Conta da destruição de Vila Franca do Campo, então a mais populosa, pelo tremor de terra em 1522 (também conhecido por “subversão”), um castigo divino de que houve avisos mas, ainda assim, “em uma só triste noite foram acabadas muitas vidas e ficou tudo tão coberto, que nem nobres casas, nem altos edifícios, nem sumptuosos templos, nem nobres e vulgares pessoas pela manhã apareceram, ficando tudo tão raso e chão, sem sinal nem mostra onde vila estivesse, porque com o tremor caíram os mais dos edifícios primeiro e a casaria, que acolheu a mais da gente debaixo, depois, sobrevindo a terra correndo, arrasou tudo, como raio ligeiro que desbarata quando acha mais forte e duro”.

Não refere apenas este tremor, mas também outros terramotos acontecidos na ilha, falando da origem dos biscoitos, a terra tornada preta e com jeitos pela lava.

Dá, igualmente, conta da explicação de nomes de terras curiosos, como o de Fenais por ali haver muito feno ou como a descida Pé de Porco, junto à lagoa das Furnas, por aí, no início do descobrimento da ilha, terem os homens comido um pé de porco cozido. Ou como o de Rabo de Peixe, “chamado assim por estar situado em uma ponta de terra e penedia, que sai ao mar, parecendo rabo de peixe; ou, como outros, porque se achou ali no princípio, junto ao mar, um peixe muito grande, sem se poder saber que peixe fosse, se era baleia ou de outro nome, e pelos mouros, que naquele tempo ali guardavam gado, foi dependurado o rabo dele em um pau e dali a dias perguntando a um de donde vinha, respondeu que do rabo de peixe”.

E relata pormenores dos amores privados, como o daquele que “se afeiçoou nela um homem com uma mulher casada que lhe matou o marido, pelo que se pôs a monte com a mulher”.

Fala das cracas que ainda hoje existem para os lados de Mosteiros, a fajã que “é uma terra corrida do Pico das Sete Cidades que antigamente rebentou, descendo pela Rocha, fez abaixo dela (tomando posse do mar) esta grande fajã de até dez moios de terra boa, que dá o melhor trigo da ilha, e faz pão sem tufo, como o de Portugal, e bom pastel e melões”.

Nesta obra encontram-se descrições das Furnas, Ribeira Grande, Rabo de Peixe, Ponta Delgada de outrora, bem como da curiosa constituição da paisagem que hoje admiramos na Lagoa Sete Cidades, que não era a mesma que encontraram os primeiros descobridores da ilha.

A própria vegetação da ilha não era a mesma que hoje presenciamos aquando do momento da chegada dos primeiros descobridores, claro.

O primeiro desembarque foi no lugar de Povoação Velha, “antre duas frescas ribeiras de claras, doces e frias águas, antre rochas e terras altas, todas cobertas de alto e espesso arvoredo de cedros, louros, ginjas e faias, e outras diversas árvores”. Andavam mais pelo mar no barco de seu navio e “pouco pela terra, porque muito não podiam, por lho impedir o espesso mato.
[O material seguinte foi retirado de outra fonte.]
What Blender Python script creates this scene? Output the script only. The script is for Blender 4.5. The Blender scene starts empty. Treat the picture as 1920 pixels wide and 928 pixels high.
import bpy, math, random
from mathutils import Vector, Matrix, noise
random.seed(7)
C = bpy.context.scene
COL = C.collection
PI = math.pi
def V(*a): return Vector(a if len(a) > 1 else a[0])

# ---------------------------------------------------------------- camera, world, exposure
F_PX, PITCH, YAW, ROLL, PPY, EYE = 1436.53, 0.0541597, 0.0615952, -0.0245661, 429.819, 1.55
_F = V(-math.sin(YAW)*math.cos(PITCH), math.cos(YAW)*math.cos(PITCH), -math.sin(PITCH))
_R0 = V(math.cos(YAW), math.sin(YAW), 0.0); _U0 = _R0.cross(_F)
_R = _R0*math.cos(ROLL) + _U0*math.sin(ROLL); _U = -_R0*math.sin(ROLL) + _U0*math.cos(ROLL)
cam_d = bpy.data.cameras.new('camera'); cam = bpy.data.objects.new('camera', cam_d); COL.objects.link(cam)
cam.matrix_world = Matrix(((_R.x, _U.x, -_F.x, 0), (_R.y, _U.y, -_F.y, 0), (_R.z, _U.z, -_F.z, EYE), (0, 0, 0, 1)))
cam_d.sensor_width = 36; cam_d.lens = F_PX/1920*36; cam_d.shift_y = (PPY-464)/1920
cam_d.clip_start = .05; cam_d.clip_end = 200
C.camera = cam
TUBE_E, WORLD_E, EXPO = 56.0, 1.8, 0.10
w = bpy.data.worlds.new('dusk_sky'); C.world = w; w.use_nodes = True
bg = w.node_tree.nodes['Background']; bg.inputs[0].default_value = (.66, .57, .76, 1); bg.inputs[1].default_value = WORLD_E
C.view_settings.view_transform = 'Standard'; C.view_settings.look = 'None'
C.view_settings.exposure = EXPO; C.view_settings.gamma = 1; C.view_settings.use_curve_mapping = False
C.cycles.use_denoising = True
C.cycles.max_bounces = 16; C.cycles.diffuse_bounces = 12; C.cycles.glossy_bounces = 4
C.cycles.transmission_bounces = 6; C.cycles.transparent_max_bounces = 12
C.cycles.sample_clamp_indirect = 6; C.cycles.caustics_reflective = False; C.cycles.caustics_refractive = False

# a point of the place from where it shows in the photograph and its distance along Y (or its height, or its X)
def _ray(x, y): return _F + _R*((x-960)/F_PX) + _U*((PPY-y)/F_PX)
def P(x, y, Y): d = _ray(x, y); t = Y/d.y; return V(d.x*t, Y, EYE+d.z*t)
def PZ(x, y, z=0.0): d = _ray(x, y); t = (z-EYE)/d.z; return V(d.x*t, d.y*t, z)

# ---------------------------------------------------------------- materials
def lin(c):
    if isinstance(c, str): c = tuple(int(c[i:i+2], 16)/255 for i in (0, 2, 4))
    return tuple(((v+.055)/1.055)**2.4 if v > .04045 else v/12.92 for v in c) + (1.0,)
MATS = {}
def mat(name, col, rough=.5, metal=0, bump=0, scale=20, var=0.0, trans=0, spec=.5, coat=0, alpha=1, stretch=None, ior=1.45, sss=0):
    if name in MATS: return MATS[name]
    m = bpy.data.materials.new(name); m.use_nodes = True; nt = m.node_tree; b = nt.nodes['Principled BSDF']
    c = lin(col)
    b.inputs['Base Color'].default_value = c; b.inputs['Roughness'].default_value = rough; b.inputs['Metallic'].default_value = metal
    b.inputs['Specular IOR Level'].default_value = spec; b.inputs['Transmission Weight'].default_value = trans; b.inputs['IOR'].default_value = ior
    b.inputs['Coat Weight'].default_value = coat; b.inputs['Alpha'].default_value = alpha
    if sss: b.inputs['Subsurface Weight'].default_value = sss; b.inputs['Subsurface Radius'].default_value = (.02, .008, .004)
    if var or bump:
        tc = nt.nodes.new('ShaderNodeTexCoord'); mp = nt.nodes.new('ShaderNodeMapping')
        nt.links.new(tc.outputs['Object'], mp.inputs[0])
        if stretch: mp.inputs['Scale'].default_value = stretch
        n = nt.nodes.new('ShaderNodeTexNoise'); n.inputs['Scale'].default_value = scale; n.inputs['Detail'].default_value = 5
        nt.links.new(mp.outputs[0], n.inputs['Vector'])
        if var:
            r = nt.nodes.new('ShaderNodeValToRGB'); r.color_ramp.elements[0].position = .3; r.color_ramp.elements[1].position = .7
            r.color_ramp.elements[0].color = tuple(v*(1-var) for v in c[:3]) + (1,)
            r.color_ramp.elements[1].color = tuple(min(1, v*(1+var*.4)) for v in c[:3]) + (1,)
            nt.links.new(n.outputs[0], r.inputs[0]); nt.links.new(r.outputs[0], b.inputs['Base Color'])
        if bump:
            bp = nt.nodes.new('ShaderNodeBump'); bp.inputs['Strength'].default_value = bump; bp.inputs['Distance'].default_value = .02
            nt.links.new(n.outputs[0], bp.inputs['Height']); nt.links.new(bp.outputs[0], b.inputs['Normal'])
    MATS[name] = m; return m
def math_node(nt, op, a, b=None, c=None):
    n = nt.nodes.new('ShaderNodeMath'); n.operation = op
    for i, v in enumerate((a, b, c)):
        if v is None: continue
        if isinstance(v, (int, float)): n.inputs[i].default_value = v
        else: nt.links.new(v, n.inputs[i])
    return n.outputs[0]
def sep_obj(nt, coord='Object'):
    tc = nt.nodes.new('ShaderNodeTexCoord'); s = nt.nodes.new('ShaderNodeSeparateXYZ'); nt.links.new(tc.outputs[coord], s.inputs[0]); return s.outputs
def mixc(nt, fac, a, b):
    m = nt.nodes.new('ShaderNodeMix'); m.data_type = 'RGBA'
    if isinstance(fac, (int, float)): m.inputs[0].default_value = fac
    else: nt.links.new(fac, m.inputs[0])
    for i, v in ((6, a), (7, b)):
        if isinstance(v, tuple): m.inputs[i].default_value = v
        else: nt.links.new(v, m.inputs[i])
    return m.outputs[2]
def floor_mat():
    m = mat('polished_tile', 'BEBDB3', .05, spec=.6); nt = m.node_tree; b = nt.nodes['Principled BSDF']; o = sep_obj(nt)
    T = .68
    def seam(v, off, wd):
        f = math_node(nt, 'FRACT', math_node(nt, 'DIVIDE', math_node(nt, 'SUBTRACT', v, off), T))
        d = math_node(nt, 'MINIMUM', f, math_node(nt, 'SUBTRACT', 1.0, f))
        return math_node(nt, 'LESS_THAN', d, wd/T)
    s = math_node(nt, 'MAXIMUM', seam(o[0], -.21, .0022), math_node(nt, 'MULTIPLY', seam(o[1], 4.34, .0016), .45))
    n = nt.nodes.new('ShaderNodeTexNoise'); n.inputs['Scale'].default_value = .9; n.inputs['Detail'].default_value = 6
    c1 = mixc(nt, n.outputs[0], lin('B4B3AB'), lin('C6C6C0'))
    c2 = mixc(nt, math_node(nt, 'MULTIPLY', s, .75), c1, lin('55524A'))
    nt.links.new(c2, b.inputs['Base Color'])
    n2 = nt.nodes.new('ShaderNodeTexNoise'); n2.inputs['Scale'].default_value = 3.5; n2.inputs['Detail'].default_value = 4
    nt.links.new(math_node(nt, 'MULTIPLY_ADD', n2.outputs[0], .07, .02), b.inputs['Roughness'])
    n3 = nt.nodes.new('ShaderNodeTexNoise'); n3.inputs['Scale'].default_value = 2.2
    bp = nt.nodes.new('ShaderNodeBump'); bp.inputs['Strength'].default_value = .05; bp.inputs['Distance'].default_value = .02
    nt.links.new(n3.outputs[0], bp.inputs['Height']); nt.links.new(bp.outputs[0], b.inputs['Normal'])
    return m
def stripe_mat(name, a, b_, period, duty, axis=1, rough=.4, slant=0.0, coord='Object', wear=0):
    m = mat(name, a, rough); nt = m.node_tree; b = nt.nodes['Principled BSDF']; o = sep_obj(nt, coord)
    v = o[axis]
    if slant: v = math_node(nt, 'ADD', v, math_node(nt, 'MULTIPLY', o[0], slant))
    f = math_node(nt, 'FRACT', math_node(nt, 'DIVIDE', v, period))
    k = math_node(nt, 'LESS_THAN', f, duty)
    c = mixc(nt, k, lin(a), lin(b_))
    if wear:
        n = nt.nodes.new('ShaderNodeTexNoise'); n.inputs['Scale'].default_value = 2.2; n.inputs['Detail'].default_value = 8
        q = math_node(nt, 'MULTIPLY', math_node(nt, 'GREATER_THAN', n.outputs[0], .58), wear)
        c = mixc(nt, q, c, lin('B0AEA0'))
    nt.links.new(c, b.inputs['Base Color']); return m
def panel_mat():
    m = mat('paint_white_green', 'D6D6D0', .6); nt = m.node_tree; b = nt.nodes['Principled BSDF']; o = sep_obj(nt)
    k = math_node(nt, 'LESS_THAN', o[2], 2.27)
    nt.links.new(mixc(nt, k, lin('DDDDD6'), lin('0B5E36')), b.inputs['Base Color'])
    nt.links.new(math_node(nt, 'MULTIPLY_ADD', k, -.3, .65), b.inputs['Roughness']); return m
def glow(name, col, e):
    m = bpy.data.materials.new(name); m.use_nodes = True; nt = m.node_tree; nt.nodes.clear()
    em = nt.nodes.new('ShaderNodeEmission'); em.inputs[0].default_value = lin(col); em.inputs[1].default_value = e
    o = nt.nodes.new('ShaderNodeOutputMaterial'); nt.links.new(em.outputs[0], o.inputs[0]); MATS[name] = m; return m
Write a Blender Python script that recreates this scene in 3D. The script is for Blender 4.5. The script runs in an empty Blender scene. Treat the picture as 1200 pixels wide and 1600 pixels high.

Uma solitária ilha acompanhada de uns altos montes e baixo os vales, povoados de arvoredo, com cuja verdura vestida estava toda a terra, dando grandes esperanças de ser mui fértil e proveitosa a seus moradores, que nela viessem a fazer sua colónias”.

Um engano, porém: “vendo muitos açores e bons, lhe puseram o nome ilhas dos Açores, mas outros têm por mais verdade que fossem milhafres que são parecidos”.